If there were a multi-billion dollar industry of scammers always trying to trick them into taking the screws out of things so they could steal from them, then no I probably wouldn't buy them anything with visible screws.
This is a strange argument, kind of like, "We can't defund the police, because look at all of the crime out there!" If there's so much crime occuring already, then what in the world are the police doing?
To an extent, crime can't be eliminated. You can't even eliminate crime by instituting a strict authoritarian regime, because power corrupts, and those in power become criminals themselves. That's why turning big tech companies into paternalistic device authoritarians doesn't work. The big tech companies have become massively corrupt, demanding a 30% cut of everything that happens on your devices, in return for what?

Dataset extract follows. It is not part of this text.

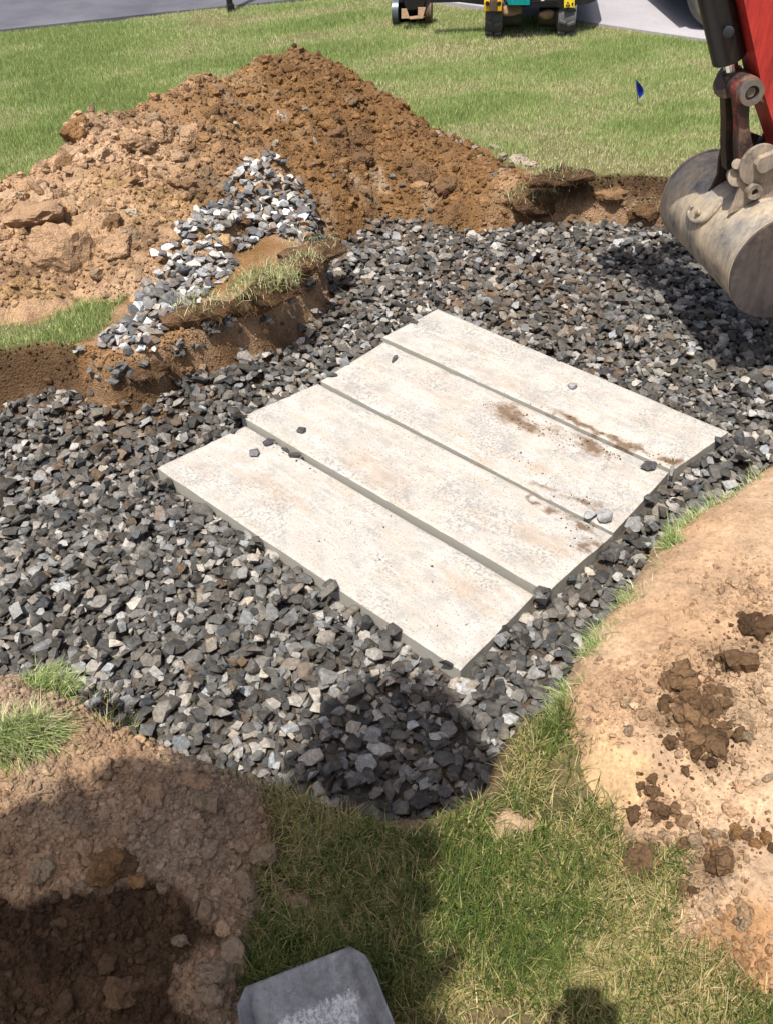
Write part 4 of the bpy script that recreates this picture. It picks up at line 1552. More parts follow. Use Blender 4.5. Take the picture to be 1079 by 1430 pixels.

Some low paid, low skill reviewer spending a few minutes to approve or reject a third party app submission? That's not security, it's security theater.
There were phone scams before there were smartphones. Before there were mobile phones, when everyone had a landline. There's no technical solution for crime and scams, much as tech people want there to be. Education and viligence have always been the only effective resistance. Unfortunately, the big tech companies don't want to do education; to the contrary, they want consumers to be eternally technically ignorant—despite the increasing importance of computers in our lives—because that's more profitable. At least with cars, we have mandatory driver's education.
Which is probably fine, that's not the same as taking away everyone's screwdrivers.
The problem is that a line is being drawn in an arbitrary place; if scammers are the worry, don't let them have a phone, or internet or email either, in fact just don't let them talk to any strangers in person or otherwise, but that would be awfully inconvenient for them.
Everyone is willing to make a compromise somewhere so long as the compromise isn't something they care about. Some readers probably think the suggestion of taking away their phone or email is absurd to protect them from scammers, and I'd place preventing root-access in the same category; not disabling it by default, I'm ok with that, but preventing it entirely.
My opinion is that everything should be secure by default, but when it's something you own, there should be reasonable, measured steps to "unsecure" it, whether that's removing a couple of screws, or accepting a disclaimer to gain root access to the device you own.
If I don't own it, let's cut the bullshit and tell me I'm merely licensing or renting it, and we'll adjust the price I'm willing to pay accordingly.